Osiedle LC Corp dziś otoczone jest rzeczką typu ściek, dwupasmową drogą na lotnisko, kawałkiem nieużytku z prywatnym parkingiem na kilkadziesiąt aut i... miasteczkiem handlowym. Są tam dwa markety budowlane, jeden spożywczy, outlet odzieżowy, kilka pojedynczych sieciówek i (a jakże) wielki parking.
I ten wielki parking miał być jednym z argumentów przemawiającym za kupnem mieszkania pomimo niewystarczającej liczby miejsc postojowych. Jak twierdzą mieszkańcy, podczas spotkań z przedstawicielami inwestora, padały pytania o parking, ale odpowiedź brzmiała mniej więcej tak: – Proszę się nie martwić, tu jest wielkie centrum handlowe, można tam stawiać auta, wszystko jest dogadane!
Aha, skoro tak, to wspaniale – pomyślało wielu klientów, którzy nie oczekiwali żadnego pisemnego potwierdzenia tych słów. Poza tym kto by się przejmował tak pragmatycznymi kwestiami jak brak miejsc parkingowych, skoro "wokół tyle wolnej przestrzeni, a przecież trzeba wybrać pralkę i kafelki do kuchni, a na dodatek mamy tylko jedno auto".
Wszystko się zmieniło
Ale minęły lata, pola wokół zabudowano, a rzeczywistość zrewidowała przekonania o jednym samochodzie. Zwłaszcza że osiedle może i zbudowano w pobliżu miasteczka handlowego, ale żłobka, przedszkola, szkoły, urzędu czy banku w pobliżu się nie uraczy. Tak więc drugie auto okazało się być koniecznością, a parkowanie na terenie miasteczka handlowego codziennością dla przynajmniej setki mieszkańców z "kameralnej inwestycji" LC Corp.
Niestety, pewnego dnia, niespodziewanie niczym grom z jasnego nieba, na terenie miasteczka handlowego pojawiły się parkomaty. Jeśli ktoś ma zatem ochotę podjechać na zakupy – proszę bardzo, parkujemy za darmo, ale po określonym z góry czasie trzech godzin, za postój trzeba zapłacić. Ile? 5 złotych za godzinę, czyli jak widać tyle, że opłaca się kupić garaż za 55 tysięcy.
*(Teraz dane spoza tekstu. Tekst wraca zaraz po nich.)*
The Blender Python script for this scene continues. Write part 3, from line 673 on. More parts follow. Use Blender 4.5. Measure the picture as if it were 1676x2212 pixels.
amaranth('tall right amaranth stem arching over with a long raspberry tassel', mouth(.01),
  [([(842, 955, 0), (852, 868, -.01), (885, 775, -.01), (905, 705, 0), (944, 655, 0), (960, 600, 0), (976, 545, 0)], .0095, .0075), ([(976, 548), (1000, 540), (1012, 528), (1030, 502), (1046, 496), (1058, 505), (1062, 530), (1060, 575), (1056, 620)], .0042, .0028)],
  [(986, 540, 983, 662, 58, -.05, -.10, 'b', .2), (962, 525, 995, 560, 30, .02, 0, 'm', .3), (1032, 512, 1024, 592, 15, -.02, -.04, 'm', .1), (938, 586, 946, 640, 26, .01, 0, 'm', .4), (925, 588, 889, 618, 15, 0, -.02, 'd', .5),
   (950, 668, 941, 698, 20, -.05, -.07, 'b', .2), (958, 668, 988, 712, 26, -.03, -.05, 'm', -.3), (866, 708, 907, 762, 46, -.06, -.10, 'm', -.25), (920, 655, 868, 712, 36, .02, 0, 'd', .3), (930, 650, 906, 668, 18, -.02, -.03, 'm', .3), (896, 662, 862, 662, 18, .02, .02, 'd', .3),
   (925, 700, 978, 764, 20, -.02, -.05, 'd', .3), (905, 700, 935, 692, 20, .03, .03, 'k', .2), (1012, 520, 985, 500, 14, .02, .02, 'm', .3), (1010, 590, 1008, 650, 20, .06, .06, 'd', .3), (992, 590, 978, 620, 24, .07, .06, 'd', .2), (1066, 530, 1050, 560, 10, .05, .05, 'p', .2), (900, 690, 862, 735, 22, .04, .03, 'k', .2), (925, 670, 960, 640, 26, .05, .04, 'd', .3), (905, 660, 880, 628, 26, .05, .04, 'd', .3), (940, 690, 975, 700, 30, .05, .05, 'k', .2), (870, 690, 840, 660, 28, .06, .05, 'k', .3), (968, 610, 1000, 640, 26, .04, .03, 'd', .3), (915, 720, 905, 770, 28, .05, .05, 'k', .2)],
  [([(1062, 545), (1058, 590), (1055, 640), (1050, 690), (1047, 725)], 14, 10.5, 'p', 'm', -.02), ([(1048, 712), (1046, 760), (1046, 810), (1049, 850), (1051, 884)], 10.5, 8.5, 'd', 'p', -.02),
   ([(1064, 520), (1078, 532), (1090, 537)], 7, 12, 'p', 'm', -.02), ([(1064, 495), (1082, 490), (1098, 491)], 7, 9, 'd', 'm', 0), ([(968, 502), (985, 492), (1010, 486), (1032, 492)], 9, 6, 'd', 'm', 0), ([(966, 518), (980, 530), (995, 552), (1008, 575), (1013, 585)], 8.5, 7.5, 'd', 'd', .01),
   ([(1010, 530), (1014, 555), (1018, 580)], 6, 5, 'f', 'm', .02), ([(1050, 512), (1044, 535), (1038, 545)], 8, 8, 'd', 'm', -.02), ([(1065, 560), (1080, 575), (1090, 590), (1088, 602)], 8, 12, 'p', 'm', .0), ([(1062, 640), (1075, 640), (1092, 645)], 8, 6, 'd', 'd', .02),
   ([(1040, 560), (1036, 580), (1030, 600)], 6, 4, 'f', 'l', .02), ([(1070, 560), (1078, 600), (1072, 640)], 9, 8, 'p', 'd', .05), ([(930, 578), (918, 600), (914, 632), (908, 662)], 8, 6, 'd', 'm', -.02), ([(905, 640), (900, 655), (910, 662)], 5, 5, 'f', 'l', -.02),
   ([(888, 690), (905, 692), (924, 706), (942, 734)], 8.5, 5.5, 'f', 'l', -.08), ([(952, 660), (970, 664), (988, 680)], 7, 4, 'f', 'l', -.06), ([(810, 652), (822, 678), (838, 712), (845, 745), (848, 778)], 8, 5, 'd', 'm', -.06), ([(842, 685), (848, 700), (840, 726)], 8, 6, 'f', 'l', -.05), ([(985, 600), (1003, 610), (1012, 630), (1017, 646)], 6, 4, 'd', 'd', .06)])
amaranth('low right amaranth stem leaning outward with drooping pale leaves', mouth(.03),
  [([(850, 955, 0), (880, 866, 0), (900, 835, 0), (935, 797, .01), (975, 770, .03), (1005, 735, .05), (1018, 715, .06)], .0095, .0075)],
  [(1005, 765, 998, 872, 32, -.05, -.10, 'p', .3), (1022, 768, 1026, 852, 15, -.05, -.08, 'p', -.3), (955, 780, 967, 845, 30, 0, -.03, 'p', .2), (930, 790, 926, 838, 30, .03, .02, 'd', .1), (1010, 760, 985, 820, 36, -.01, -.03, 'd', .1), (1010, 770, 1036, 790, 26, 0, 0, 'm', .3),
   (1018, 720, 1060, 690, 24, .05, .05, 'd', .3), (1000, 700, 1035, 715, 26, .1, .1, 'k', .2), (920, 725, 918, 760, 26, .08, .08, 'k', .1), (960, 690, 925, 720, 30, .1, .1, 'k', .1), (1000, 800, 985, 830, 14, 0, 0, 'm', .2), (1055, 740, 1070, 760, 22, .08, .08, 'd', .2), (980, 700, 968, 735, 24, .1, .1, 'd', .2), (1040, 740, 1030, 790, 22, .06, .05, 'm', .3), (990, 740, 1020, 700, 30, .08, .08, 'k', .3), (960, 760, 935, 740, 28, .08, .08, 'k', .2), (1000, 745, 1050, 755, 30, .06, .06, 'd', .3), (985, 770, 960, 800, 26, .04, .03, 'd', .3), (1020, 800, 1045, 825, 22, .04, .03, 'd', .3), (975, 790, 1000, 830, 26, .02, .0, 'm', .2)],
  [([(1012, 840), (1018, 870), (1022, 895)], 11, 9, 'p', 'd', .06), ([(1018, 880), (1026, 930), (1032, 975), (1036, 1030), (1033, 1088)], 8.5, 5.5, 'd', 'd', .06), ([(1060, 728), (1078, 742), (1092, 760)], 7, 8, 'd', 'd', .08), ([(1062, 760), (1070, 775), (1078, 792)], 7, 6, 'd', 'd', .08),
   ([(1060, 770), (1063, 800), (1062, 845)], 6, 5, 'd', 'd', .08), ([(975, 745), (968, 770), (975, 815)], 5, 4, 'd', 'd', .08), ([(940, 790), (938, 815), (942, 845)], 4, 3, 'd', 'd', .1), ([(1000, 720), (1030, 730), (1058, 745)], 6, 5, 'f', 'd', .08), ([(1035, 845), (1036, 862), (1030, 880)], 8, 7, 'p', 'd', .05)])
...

Ostatnią wolną od opłat wyspą jest parking Leroy Merlin, na którym parkomaty się nie pojawiły. Jeszcze. Te mają zostać tam zainstalowane już w marcu. – My już szykujemy popcorn, żeby sobie popatrzeć z okna, co się 1 marca stanie z tą setką, może nawet dwustoma autami, które dziś regularnie tam stoją – mówi szczęśliwa mieszkanka LC Corp, która ze swoim M3 kupiła dwa miejsca postojowe.
Wspólnota szuka rozwiązań
Zanim wybije godzina zero na grupie facebookowej osiedla trwa więc gorączkowe szukanie alternatyw. Zgodnie z prawem za parking odpowiadają aktualni właściciele nieruchomości, czyli wspólnota. I choć z pustego i Salomon nie naleje, kreatywność i znajomość przepisów pomaga obejść niewygodne zapisy. Efektem tych analiz jest pomysł stworzenia "zielonych miejsc parkingowych".
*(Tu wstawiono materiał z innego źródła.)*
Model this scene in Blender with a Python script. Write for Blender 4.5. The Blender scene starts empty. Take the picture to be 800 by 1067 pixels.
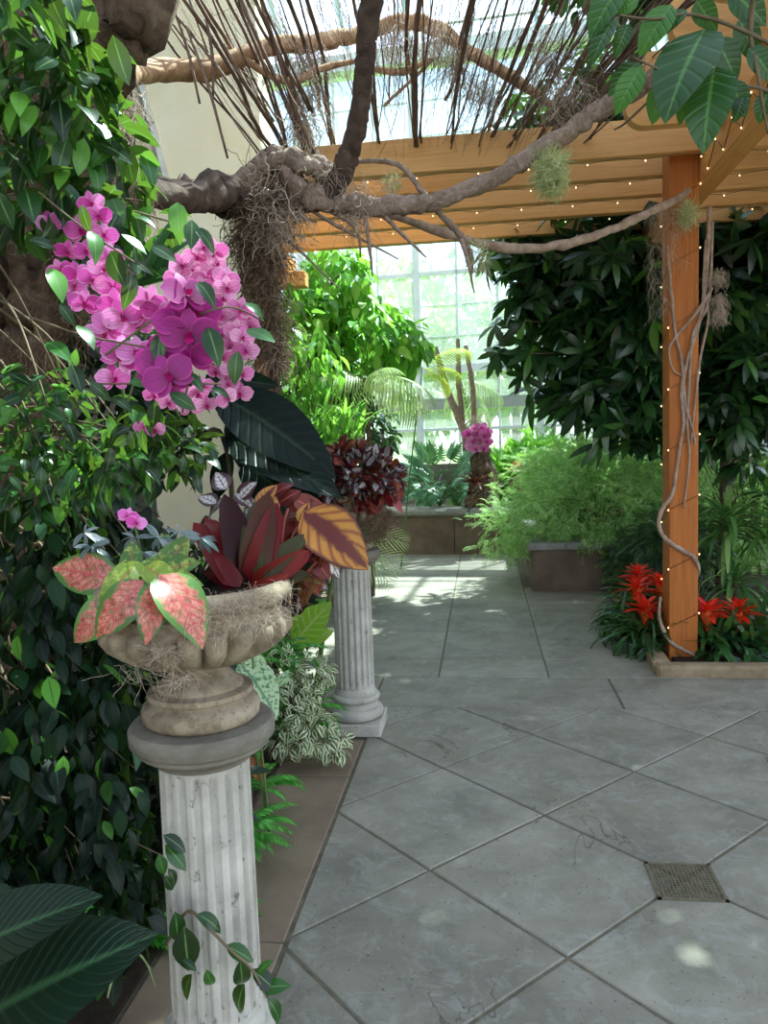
import bpy, math, random
import numpy as np
from math import sin, cos, pi, radians, sqrt, atan2
rng = np.random.default_rng(7)
random.seed(7)
S = bpy.context.scene
C = S.collection

# ------------------------------------------------------------------ camera
F = 800.0; CAMH = 1.6
YAW = radians(7.4); PIT = radians(5.0); RHO = .033
fw = np.array([-sin(YAW)*cos(PIT), cos(YAW)*cos(PIT), -sin(PIT)])
R0 = np.array([cos(YAW), sin(YAW), 0.0]); U0 = np.cross(R0, fw)
rx = cos(RHO)*R0 - sin(RHO)*U0; ux = sin(RHO)*R0 + cos(RHO)*U0
cam = bpy.data.cameras.new('camera'); camo = bpy.data.objects.new('camera', cam); C.objects.link(camo)
cam.sensor_fit = 'VERTICAL'; cam.sensor_height = 24; cam.lens = 24*F/1067.0
cam.clip_start = .05; cam.clip_end = 400
import mathutils
mm = mathutils.Matrix(((rx[0], ux[0], -fw[0], 0), (rx[1], ux[1], -fw[1], 0), (rx[2], ux[2], -fw[2], CAMH), (0, 0, 0, 1)))
camo.matrix_world = mm
S.camera = camo

def ray(px, py):
    return fw + (px-400)/F*rx + (533.5-py)/F*ux
def P(px, py, Y):
    d = ray(px, py); t = Y/d[1]
    return np.array([d[0]*t, Y, CAMH+d[2]*t])
def PG(px, py, z=0.0):
    d = ray(px, py); t = (z-CAMH)/d[2]
    return np.array([d[0]*t, d[1]*t, z])

# ------------------------------------------------------------------ objects
def tag(o, label=None, cat=None, group=None, kind=None):
    if label: o['label'] = label
    if cat: o['category'] = cat
    if group: o['group'] = group
    if kind: o['kind'] = kind
    return o
def thing(name, label, cat, loc=(0, 0, 0), group=None):
    o = bpy.data.objects.new(name, None); C.objects.link(o)
    o.location = tuple(float(v) for v in loc); o.empty_display_size = .1
    return tag(o, label, cat, group)
def link(name, me, mats, parent=None, loc=None):
    o = bpy.data.objects.new(name, me); C.objects.link(o)
    if not isinstance(mats, (list, tuple)): mats = [mats]
    for m in mats:
        if len(me.materials) < len(mats): me.materials.append(m)
    if parent is not None: o.parent = parent
    if loc is not None: o.location = tuple(float(v) for v in loc)
    return o
def mesh_from(name, V, Fq, uv=None, smooth=True, mi=None):
    """V (n,3); Fq list of tuples or (m,4) array"""
    me = bpy.data.meshes.new(name)
    if isinstance(Fq, np.ndarray):
        V = np.asarray(V, dtype=np.float32); n = len(V); m = len(Fq)
        me.vertices.add(n); me.vertices.foreach_set('co', V.ravel())
        me.loops.add(m*4); me.loops.foreach_set('vertex_index', Fq.astype(np.int32).ravel())
        me.polygons.add(m); me.polygons.foreach_set('loop_start', np.arange(0, m*4, 4, dtype=np.int32))
        me.polygons.foreach_set('use_smooth', np.full(m, smooth))
        if mi is not None: me.polygons.foreach_set('material_index', np.asarray(mi, dtype=np.int32))
        if uv is not None:
            l = me.uv_layers.new(name='UVMap'); l.data.foreach_set('uv', np.asarray(uv, dtype=np.float32).ravel())
        me.update(calc_edges=True)
    else:
        me.from_pydata([tuple(map(float, v)) for v in V], [], [tuple(f) for f in Fq])
        me.polygons.foreach_set('use_smooth', [smooth]*len(me.polygons)); me.update()
    return me

class B:
    """collects hard-surface and tube pieces in world space, links ONE mesh"""
    def __init__(s): s.V = []; s.F = []; s.n = 0
    def add(s, V, Fs):
        s.V.extend([tuple(v) for v in V]); s.F.extend([tuple(i+s.n for i in f) for f in Fs]); s.n = len(s.V); return s
    def box(s, a, b, bev=0.0, rot=None, c=None):
        x0, y0, z0 = a; x1, y1, z1 = b
        if bev > 0:
            e = bev; V = []; 
            import itertools
            # chamfered box: 24 verts
            idx = {}
            for sx in (0, 1):
                for sy in (0, 1):
                    for sz in (0, 1):
                        X = (x0, x1)[sx]; Y = (y0, y1)[sy]; Z = (z0, z1)[sz]
                        dx = e if sx == 0 else -e; dy = e if sy == 0 else -e; dz = e if sz == 0 else -e
                        idx[(sx, sy, sz, 0)] = len(V); V.append((X, Y+dy, Z+dz))
                        idx[(sx, sy, sz, 1)] = len(V); V.append((X+dx, Y, Z+dz))
                        idx[(sx, sy, sz, 2)] = len(V); V.append((X+dx, Y+dy, Z))
            Fs = []
            q = [(0, 0), (1, 0), (1, 1), (0, 1)]
            for sx in (0, 1): Fs.append([idx[(sx, a_, b_, 0)] for a_, b_ in (q if sx else q[::-1])])
            for sy in (0, 1): Fs.append([idx[(a_, sy, b_, 1)] for a_, b_ in (q[::-1] if sy else q)])
            for sz in (0, 1): Fs.append([idx[(a_, b_, sz, 2)] for a_, b_ in (q if sz else q[::-1])])
            for a_ in (0, 1):
                for b_ in (0, 1):
                    Fs.append([idx[(0, a_, b_, 1)], idx[(1, a_, b_, 1)], idx[(1, a_, b_, 2)], idx[(0, a_, b_, 2)]])
                    Fs.append([idx[(a_, 0, b_, 0)], idx[(a_, 1, b_, 0)], idx[(a_, 1, b_, 2)], idx[(a_, 0, b_, 2)]])
                    Fs.append([idx[(a_, b_, 0, 0)], idx[(a_, b_, 1, 0)], idx[(a_, b_, 1, 1)], idx[(a_, b_, 0, 1)]])
            for k in itertools.product((0, 1), repeat=3):
                Fs.append([idx[k+(0,)], idx[k+(1,)], idx[k+(2,)]])
        else:
            V = [(x0, y0, z0), (x1, y0, z0), (x1, y1, z0), (x0, y1, z0), (x0, y0, z1), (x1, y0, z1), (x1, y1, z1), (x0, y1, z1)]
            Fs = [(0, 3, 2, 1), (4, 5, 6, 7), (0, 1, 5, 4), (1, 2, 6, 5), (2, 3, 7, 6), (3, 0, 4, 7)]
        if rot:
            c = c or ((x0+x1)/2, (y0+y1)/2)
            V = [(c[0]+(x-c[0])*cos(rot)-(y-c[1])*sin(rot), c[1]+(x-c[0])*sin(rot)+(y-c[1])*cos(rot), z) for x, y, z in V]
        return s.add(V, Fs)
    def prism(s, poly, z0, z1, bev=0.0):
        """convex polygon (ccw) extruded, chamfered top"""
        n = len(poly); V = [(x, y, z0) for x, y in poly]
        if bev > 0:
            V += [(x, y, z1-bev) for x, y in poly]; ins = inset(poly, bev)
            V += [(x, y, z1) for x, y in ins]; r = 3
        else:
            V += [(x, y, z1) for x, y in poly]; r = 2
        Fs = [[i for i in range(n)][::-1], [(r-1)*n+i for i in range(n)]]
        for k in range(r-1):
            for i in range(n):
                j = (i+1) % n; Fs.append((k*n+i, k*n+j, (k+1)*n+j, (k+1)*n+i))
        return s.add(V, Fs)
    def tube(s, pts, rad, sides=8, lobes=0, amp=0, twist=0, smooth=6, caps=True, wob=0, seed=0):
        V, Fs = tube_geo(pts, rad, sides, lobes, amp, twist, smooth, caps, wob, seed)
        return s.add(V, Fs)
    def lathe(s, prof, c, n=64, rf=None, tilt=None):
        V = []; Fs = []; m = len(prof)
        for j, (r, z) in enumerate(prof):
            for i in range(n):
                a = 2*pi*i/n; rr = r*(rf(a, j, z) if rf else 1)
                V.append((c[0]+rr*cos(a), c[1]+rr*sin(a), c[2]+z))
        for j in range(m-1):
            for i in range(n):
                k = (i+1) % n; Fs.append((j*n+i, j*n+k, (j+1)*n+k, (j+1)*n+i))
        Fs.append(list(range(n))[::-1]); Fs.append([(m-1)*n+i for i in range(n)])
        return s.add(V, Fs)
    def build(s, name, mat, parent=None, smooth=False, auto=None):
        V = np.array(s.V)
        if parent is not None: V = V - np.array(parent.location)
        me = mesh_from(name, V, s.F, smooth=smooth)
        if auto:
            me.polygons.foreach_set('use_smooth', [True]*len(me.polygons))
            e = me.edges
            try: me.set_sharp_from_angle(angle=radians(auto))
            except Exception: pass
        return link(name, me, mat, parent)

def inset(poly, d):
    n = len(poly); out = []
    for i in range(n):
        p0 = poly[i-1]; p1 = poly[i]; p2 = poly[(i+1) % n]
        a = (p1[0]-p0[0], p1[1]-p0[1]); b = (p2[0]-p1[0], p2[1]-p1[1])
        la = math.hypot(*a) or 1e-9; lb = math.hypot(*b) or 1e-9
        na = (-a[1]/la, a[0]/la); nb = (-b[1]/lb, b[0]/lb)
        k = 1+na[0]*nb[0]+na[1]*nb[1]; k = max(k, .3)
        out.append((p1[0]+d*(na[0]+nb[0])/k, p1[1]+d*(na[1]+nb[1])/k))
    return out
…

Oznacza to mniej więcej tyle, że jak wykarczuje się zieleń, a w jej miejsce wstawi się ażurowe płyty, z których wystaje trawa, to będziemy mieć nie tylko teren zielony, ale też miejsce parkingowe. W ten sposób, na LC Corp może powstać kilkanaście miejsc postojowych, które jednocześnie nie zabiorą, formalnie obowiązkowego, procentowego udziału terenu zielonego w nieruchomości.
A co z resztą? Zawsze można auto zamienić na rower. Na terenie miasteczka handlowego jest sporo stojaków, z których (jeszcze) można bezpłatnie korzystać przez całą dobę.